The international syndicate involves well established players in markets for stolen Nigeria crude oil in West African countries like Sao Tome, Liberia, Senegal, Cote d’Ivoir, Gambia supported by Moroccan, Venezuelan, Lebanese, French and Dutch Financiers.

The stolen oil is usually exchanged for cash, illegal drugs and weapons from the ships lurking out at seas waiting for the stolen oil to be delivered. The large tankers that buy the stolen crude oil take them directly to spot markets like Rotterdam or directly to refineries in places like Cote d’Ivoire a neighbouring West African country.

“There are large international syndicates involved in this operation, which also handle the money laundry for the international players” according to the USIP report mentioned earlier.

The report notes that the players in the creeks are just the front end of a complex international trade in stolen crude oil.

“While the Niger Delta youth may handle the local tapping and loading, international players from Eastern Europe, Russia, Australia, Lebanon, The Netherlands and France all play roles in financing, transporting, and laundering the money associated with blood oil. One money trail followed a path from Senegal and Cote d’Ivoir, through French banks and French credit agencies to Syria and Lebanon.” The USIP report revealed.

The report reveals deep involvement in the stolen oil trade of Nigerian Lebanese (those of Lebanese descent, born or naturalized in Nigeria) “especially those with good political connections”
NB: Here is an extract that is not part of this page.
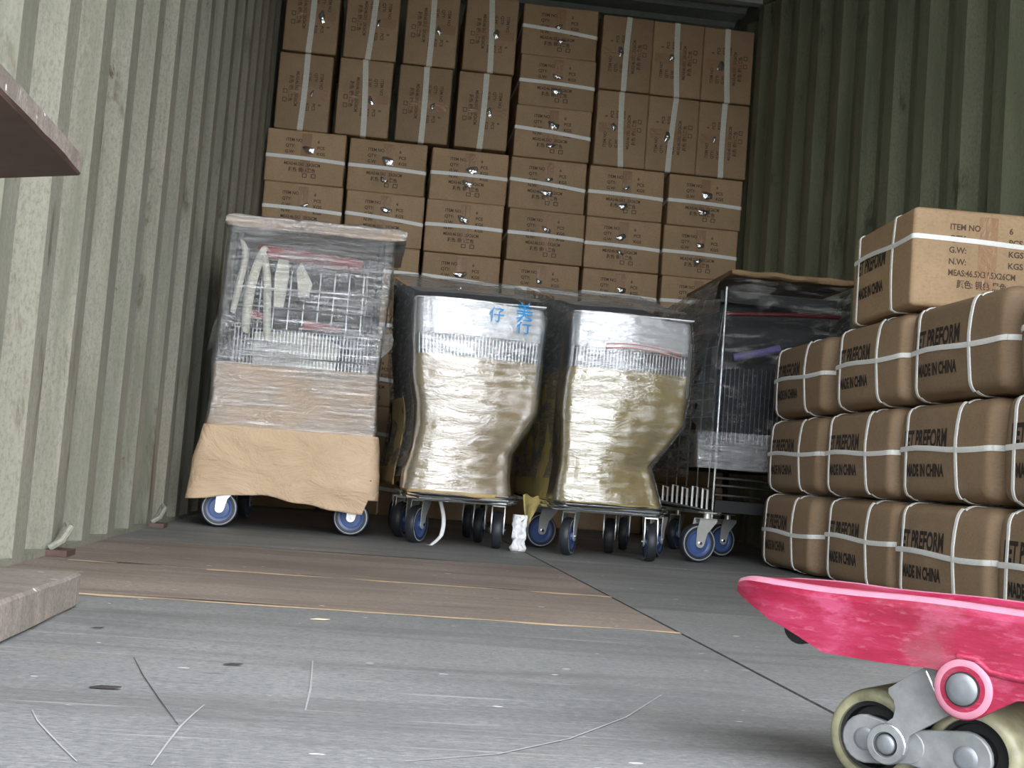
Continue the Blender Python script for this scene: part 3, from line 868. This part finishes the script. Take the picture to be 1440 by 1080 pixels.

Attah, Shell’s Vice President says only international collaboration can stop the booming trade in stolen crude oil from Nigeria.

“Nigeria needs the cooperation of the international community to checkmate the organised crime syndicates engaged in crude theft.  Buyers can demand assurance that the oil they buy comes from a legitimate source.”
The Nigerian state may be too compromised to stop the massive oil theft taking place, unless as Attah suggests, the international community intervenes.